It's an area where there are no existing laws. We're not going to stop AI because some furry deviant art artist complains loudly online.
Whether or not one believes those laws apply to generative AI seems to be based on one's belief in how similar that AI software is to humans.
I'd argue that systematically ingesting 2.3 billion images is not remotely human (one of a myriad of reasons the comparisons break down), and that it is a long stretch to claim that this falls into the realm of fair use as originally envisioned.
It is this insistence that the software is human enough to be granted human-like status that is playing fast and loose with the definitions of things, ranging from consciousness, to learning, to the interpretation of those concepts relative to current laws.
I believe new laws will be written, and old laws will be updated. There's no question that the current legal system is not well equipped for various generative AI systems. But I don't think the current laws have nothing to say.
And I'd still argue that this conversation can be separated from the one about indiscriminately slurping up artist's content.
> We're not going to stop AI because some furry deviant art artist complains loudly online.
Please don't argue against straw men. There are legitimate concerns from artists across disciplines and genres, and this isn't just isolated shrieking.
Artist backlash is frankly one of the most natural outcomes I could imagine from a system that uses their work without permission. Many of the people who are complaining loudly are not against AI, just against the use of their work without consent or attribution.
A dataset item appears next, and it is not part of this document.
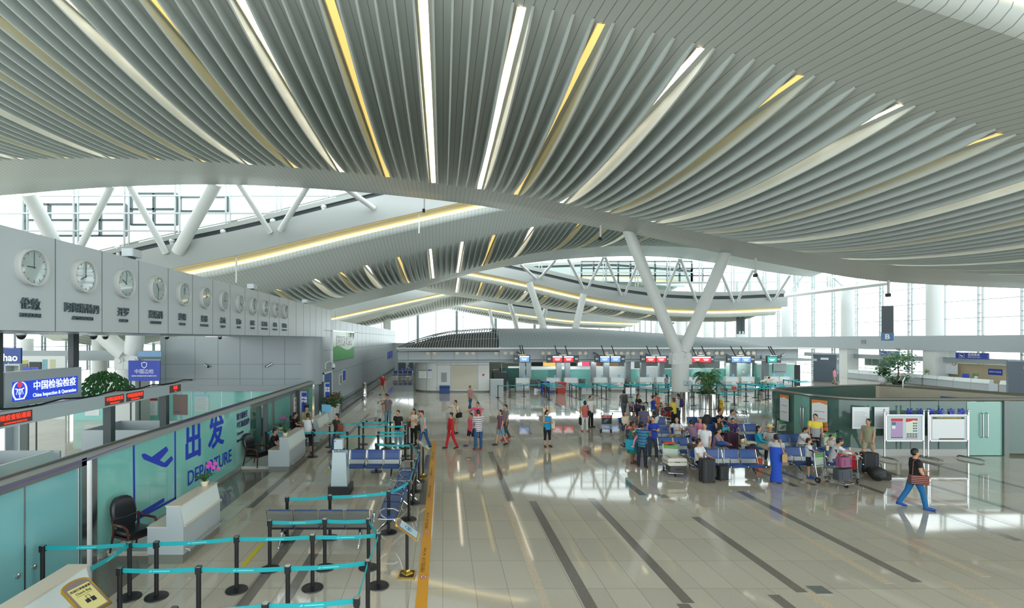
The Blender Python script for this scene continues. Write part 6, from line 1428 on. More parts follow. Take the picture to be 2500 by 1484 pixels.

I'm both extremely excited about the possibilities the software unlocks and concerned about the implications. AI can exist without ignoring the rights of artists.
There's implicit assumption that if you can get a hold of a copy and manage to learn from it you are free to use what you learned in your creations.
But there are explicit laws about how you acquire copies of things, and whether they apply seems to be based on what someone believes “learning” to be.
Your claim relies on the belief that a computer ingesting images is similar to a human learning from those images.